Secondo l’ex ambasciatore italiano a Pechino, Alberto Bradanini, quel memorandum «per Pechino ha avuto una certa valenza politica, perché siamo stati l’unico paese del G7 ad aver dato ufficialmente il benvenuto alla nuova via della Seta, ma nel complesso si è tradotto in un elenco piuttosto vago di cose che non si faranno mai», se si eccettua la joint venture tra la Danieli di Udine, colosso mondiale nella produzione di impianti siderurgici, e un partner cinese per la realizzazione di un impianto integrato, dalla miniera al laminatoio, del valore complessivo di 1,1 miliardi di euro, in Azerbaigian.

Insomma i governi Conte non hanno saputo far seguire alle parole i fatti. Secondo Bradanini, l’esecutivo Draghi dovrebbe riallacciare il dialogo con Pechino «su commercio e investimenti e provare a riequilibrare un interscambio commerciale che ci penalizza fortemente». Per Bradanini, che presiede il Centro Studi sulla Cina Contemporanea, le tensioni tra la Cina e gli Stati uniti non dovrebbero essere di alcun impedimento per un’operazione di questo tipo, «perché gli Usa non possono opporsi a un aumento delle esportazioni italiane in Cina, che rientra nei nostri legittimi interessi nazionali».

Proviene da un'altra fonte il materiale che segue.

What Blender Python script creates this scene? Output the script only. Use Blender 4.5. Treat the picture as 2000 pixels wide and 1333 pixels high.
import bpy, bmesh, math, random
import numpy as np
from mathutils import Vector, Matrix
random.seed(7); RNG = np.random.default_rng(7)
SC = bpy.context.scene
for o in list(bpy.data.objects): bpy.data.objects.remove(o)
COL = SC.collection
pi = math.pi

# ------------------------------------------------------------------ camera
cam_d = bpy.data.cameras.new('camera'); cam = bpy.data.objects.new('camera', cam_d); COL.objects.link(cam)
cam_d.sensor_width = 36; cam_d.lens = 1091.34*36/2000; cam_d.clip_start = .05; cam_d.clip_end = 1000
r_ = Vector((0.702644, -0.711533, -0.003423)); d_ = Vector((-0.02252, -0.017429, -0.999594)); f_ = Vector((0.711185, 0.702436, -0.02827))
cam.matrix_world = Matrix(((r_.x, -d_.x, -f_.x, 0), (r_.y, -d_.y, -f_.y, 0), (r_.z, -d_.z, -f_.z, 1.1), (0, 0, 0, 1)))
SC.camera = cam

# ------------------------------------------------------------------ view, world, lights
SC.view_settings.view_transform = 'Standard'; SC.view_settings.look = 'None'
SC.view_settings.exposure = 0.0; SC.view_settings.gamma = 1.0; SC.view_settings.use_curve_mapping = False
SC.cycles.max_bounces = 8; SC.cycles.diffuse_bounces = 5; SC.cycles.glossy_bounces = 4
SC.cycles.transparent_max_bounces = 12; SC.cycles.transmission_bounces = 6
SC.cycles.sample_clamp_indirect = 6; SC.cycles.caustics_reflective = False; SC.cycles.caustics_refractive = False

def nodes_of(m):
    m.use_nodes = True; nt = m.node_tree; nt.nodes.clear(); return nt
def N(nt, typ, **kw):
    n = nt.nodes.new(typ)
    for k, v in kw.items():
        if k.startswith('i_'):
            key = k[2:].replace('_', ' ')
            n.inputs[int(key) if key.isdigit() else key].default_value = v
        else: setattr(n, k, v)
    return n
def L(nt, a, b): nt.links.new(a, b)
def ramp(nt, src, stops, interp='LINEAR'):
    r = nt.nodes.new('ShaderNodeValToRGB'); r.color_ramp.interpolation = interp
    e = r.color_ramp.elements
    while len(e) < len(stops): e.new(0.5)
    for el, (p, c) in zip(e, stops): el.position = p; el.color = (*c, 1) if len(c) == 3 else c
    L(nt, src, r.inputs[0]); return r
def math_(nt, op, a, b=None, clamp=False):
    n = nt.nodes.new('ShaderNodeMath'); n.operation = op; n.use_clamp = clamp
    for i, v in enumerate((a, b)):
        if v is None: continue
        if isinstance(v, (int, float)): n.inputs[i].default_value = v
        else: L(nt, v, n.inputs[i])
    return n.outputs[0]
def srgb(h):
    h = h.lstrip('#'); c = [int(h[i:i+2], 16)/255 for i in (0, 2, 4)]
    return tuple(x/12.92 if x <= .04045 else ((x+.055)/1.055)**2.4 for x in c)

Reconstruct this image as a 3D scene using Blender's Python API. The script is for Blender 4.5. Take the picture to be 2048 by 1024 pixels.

Nei mesi precedenti e immediatamente successivi alla firma del memorandum s’era fatto un gran parlare della possibile acquisizione da parte cinese di porti italiani (Venezia, Genova, Trieste). È finita col passaggio di quest’ultimo ai tedeschi che – è il timore di Bradanini – in questo modo continueranno a favorire il loro scalo di Amburgo e quello della vicina Rotterdam nei commerci con l’Oriente.

Nell’aprile 2019 il ministero delle Politiche agricole firmò un’intesa con un importatore grazie alla quale le arance Moro e Tarocco della Sicilia di Geraci sono disponibili sugli scaffali virtuali di Alibaba. Una dolce consolazione per un rapporto che, malgrado il memorandum, non è mai decollato.